Used car dealers worried about car vending machines

Online used car retailer Carvana steps up its fight against brick-and-mortar stores.

Update: 2016-12-20 19:56 GMT
Online used car retailer Carvana opened its newest vending machine last week in Houston, where the gleaming, glass-encased structure sits right off a busy freeway.

Washington: If brick-and-mortar stores fear Amazon and e-commerce as a threat to their existence, used car dealers may be terrified by the newest development in their industry: a car vending machine. Yes, it's real. And no, you can't shake it to get a free one.

Online used car retailer Carvana opened its newest “vending machine” last week in Houston, where the gleaming, glass-encased structure sits right off a busy freeway.

The eight-storey automated garage — three levels higher than the first version which debuted in Nashville a year ago —holds 30 cars.

It dispenses used vehicles in four delivery bays, but only to customers who have the special coin to make it work -- which they receive after completing an online purchase. This is a marketing gimmick, of course.

But the company believes it could prove a valuable part of the strategy to win customers over by completely overhauling the dreaded process of buying a used car, something notoriously difficult and plagued by the fear of sales people taking advantage of prospective buyers.

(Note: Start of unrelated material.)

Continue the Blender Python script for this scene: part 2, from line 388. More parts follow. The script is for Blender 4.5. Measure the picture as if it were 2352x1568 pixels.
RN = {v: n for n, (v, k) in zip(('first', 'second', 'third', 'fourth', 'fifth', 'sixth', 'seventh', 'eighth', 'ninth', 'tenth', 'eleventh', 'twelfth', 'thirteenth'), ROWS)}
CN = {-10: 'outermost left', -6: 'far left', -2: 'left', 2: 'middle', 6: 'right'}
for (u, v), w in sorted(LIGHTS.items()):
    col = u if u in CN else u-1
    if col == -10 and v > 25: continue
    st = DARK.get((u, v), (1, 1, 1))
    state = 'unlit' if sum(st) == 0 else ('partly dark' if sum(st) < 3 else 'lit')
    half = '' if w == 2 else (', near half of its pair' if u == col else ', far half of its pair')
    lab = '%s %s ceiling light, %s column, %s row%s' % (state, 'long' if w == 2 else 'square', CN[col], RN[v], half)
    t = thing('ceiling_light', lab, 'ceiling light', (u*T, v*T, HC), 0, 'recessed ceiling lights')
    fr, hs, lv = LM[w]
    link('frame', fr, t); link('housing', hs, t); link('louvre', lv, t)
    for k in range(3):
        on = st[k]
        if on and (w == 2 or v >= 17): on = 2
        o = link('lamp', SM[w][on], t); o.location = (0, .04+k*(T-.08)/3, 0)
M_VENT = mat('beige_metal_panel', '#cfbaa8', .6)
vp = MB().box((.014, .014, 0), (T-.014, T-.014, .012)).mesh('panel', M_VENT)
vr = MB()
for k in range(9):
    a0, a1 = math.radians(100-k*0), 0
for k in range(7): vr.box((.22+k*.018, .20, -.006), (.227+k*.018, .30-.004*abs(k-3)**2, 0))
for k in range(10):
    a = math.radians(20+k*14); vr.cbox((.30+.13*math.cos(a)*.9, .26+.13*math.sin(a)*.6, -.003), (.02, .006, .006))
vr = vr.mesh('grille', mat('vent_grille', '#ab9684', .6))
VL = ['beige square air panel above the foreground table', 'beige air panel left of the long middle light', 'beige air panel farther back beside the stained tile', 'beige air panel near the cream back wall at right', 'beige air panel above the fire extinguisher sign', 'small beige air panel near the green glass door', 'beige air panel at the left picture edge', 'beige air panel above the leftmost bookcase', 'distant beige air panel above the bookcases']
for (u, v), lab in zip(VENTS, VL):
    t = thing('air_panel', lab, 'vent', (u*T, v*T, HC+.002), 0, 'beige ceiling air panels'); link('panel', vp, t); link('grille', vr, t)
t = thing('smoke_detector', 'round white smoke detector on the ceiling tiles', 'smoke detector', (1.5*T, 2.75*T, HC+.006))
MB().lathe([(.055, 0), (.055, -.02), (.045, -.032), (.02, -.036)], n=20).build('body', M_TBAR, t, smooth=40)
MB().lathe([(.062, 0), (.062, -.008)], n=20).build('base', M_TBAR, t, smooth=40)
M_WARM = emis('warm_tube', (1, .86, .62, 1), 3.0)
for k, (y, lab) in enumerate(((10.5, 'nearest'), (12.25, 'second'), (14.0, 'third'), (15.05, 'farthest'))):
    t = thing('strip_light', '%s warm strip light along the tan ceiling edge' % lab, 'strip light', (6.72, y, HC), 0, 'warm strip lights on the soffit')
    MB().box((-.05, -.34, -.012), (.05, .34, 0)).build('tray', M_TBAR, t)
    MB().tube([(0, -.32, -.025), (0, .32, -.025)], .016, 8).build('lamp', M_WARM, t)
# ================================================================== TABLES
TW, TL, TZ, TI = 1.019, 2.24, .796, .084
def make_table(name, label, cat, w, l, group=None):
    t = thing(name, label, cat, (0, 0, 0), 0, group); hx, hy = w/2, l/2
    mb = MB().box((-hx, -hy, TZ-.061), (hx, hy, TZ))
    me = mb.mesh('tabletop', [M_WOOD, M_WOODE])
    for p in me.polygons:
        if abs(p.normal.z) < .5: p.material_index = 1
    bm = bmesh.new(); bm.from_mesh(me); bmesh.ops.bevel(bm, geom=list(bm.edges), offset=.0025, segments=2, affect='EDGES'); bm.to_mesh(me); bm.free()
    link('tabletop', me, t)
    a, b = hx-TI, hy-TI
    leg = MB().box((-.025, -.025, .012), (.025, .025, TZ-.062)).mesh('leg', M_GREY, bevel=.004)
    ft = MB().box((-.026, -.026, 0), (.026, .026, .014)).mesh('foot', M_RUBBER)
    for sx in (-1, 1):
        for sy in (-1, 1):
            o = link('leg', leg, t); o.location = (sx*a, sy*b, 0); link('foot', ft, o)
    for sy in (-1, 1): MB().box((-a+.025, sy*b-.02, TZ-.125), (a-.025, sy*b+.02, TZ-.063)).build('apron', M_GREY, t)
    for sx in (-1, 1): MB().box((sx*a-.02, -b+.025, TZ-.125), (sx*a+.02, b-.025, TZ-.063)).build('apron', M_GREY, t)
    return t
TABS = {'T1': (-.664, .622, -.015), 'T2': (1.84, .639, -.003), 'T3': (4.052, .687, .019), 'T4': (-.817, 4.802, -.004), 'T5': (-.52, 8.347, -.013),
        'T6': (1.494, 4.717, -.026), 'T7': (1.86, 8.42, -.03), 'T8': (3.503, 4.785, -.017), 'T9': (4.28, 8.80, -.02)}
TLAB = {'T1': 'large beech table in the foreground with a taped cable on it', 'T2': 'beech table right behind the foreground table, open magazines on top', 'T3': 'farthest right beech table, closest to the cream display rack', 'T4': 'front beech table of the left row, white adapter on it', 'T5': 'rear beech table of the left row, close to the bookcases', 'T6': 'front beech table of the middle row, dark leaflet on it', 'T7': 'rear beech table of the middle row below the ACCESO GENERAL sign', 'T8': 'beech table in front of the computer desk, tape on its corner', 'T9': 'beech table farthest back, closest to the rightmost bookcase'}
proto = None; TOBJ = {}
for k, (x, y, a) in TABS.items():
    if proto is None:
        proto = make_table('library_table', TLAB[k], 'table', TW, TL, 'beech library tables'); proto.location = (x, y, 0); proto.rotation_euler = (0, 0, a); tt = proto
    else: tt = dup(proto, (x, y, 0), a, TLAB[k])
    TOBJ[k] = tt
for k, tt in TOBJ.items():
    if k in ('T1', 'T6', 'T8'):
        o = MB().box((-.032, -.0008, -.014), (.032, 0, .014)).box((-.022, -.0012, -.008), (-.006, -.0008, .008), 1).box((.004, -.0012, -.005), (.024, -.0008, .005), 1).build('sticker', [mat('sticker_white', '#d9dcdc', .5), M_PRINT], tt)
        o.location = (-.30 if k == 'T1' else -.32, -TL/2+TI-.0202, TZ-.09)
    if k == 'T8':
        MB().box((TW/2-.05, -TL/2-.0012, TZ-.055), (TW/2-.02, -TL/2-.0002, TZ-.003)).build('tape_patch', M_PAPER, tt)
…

“Our view of what we are trying to do is make the experience a high quality one that customers love,” Carvana co-founder and CEO Ernie Garcia told AFP. The goal, he said, is “to make car buying fun.”He said the founders did not start out planning to be an online site, but aimed to rethink the car buying transaction from start to finish and find ways to “differentiate economically, through the entire pipeline.”

The first step was to take a page out of Amazon's book and get rid of dealerships, which Garcia says adds $400 to the price of a car. Another $1,400 goes to pay sales personnel.

Carvana, which launched in 2013 and is now in 21 markets after adding 12 this year, stores its cars far outside cities in areas where rent is cheap. The company says this year it saved customers more than $1,400 on average on purchase prices compared to the Kelley Blue Book suggested price, the industry standard.

The typical concern for customers buying a used car is whether they can trust that the vehicle is safe and reliable, and whether they are paying too much.

And even in the best of cases, the process can take several hours of paperwork to complete a purchase through a traditional dealer.